Harvey Sollberger has hit another high note in a storied career as a flutist, composer and conductor. The Strawberry Point resident was recently honored with a Lifetime Achievement Award from the National Flute Association. Given sparingly and thoughtfully since it was established in 1991, the award honors fruitful and distinguished careers like Harvey’s.

Harvey traveled to Washington D.C. last month to accept the honor, perform, lecture and teach a master class.

Though music has taken him all over the U.S. and to many foreign cities, Harvey has Northeast Iowa roots and has always referred to the state as his home. His mother, Margaret Dennler was born in 1911 to Swiss-American parents who lived in a log cabin near Elgin.

“Though I grew up in Marion, I also sort of grew up traveling up and down Highway 13 going to Elgin to see my grandparents,” said Harvey. “My love for the rivers and hill country of Northeast Iowa thus goes back to my childhood.”

Another love, his wife, Marla, is the reason the couple moved to Strawberry Point after he retired from teaching at the university level in California. Marla’s children and eight grandchildren live in Iowa. Harvey’s daughters are both artists living in Vermont.

Harvey credits a former music teacher named Paul W. Wright for getting him interested in the flute at age 11. But the flute was not his first instrument.

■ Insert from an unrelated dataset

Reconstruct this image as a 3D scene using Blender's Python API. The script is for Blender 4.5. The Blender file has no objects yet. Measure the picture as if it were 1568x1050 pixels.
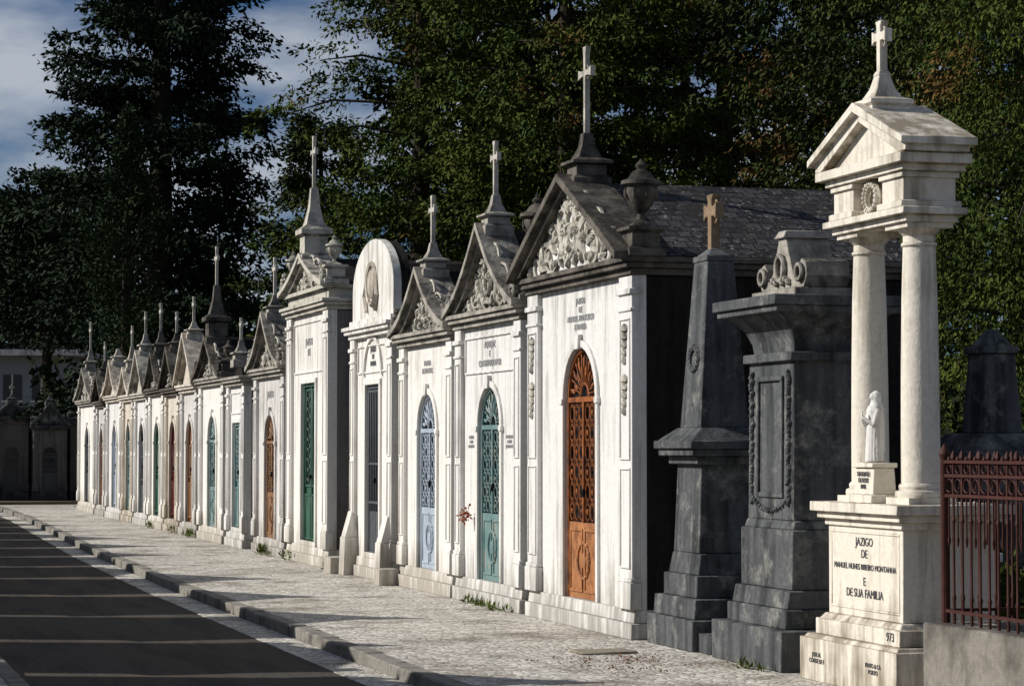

“I also play the accordion, which my parents started me on when I was four,” he said. “I played it until I was 18 and then left it behind for 50 years. I’m now playing it again and I love it.”

Harvey performed with the Cedar Rapids Symphony Orchestra and the Cedar Rapids Municipal Band while still a student at Marion High School. He studied flute at the University of Iowa and after graduating continued his studies at Columbia University on a prestigious scholarship. His compositions have been performed by the New York Philharmonic, the San Francisco Symphony, the San Diego Symphony and others throughout the U.S., Europe and Asia. In all, his works as a composter, conductor and flutist have been documented on more than 130 commercially released recordings.

Naming a favorite piece of music is easy for Harvey. He’s partial to an “epic, giant piece for solo flute (27 minutes long) written in 1954 by an Italian composer named Giacinto Scelsi. He performed it at last month’s NFA convention.

“It stands apart from all other flute music I know in concentrating such wisdom and intensity of expression into a single solo flute line,” he said. “I never get tired of playing it.”

 A career that spans as many decades as Harvey’s has had its share of challenges and rewards.

“They’re actually connected,” Harvey said. “The rewards wouldn’t mean much without a deep, sincere and years long commitment to music on my part. The greatest rewards have to do with learning: learning to do things I couldn’t do before; learning that takes me (and my listeners, I hope) into new and rewarding regions of experience that I didn’t even know existed before I began to explore them and connect the dots.”

Though he’s retired from teaching and performs less than in his younger days, Harvey remains musically active.

“I find retirement to be an excellent time for going ever deeper into my musical interests,” he said. “There’s so much left to learn and explore.”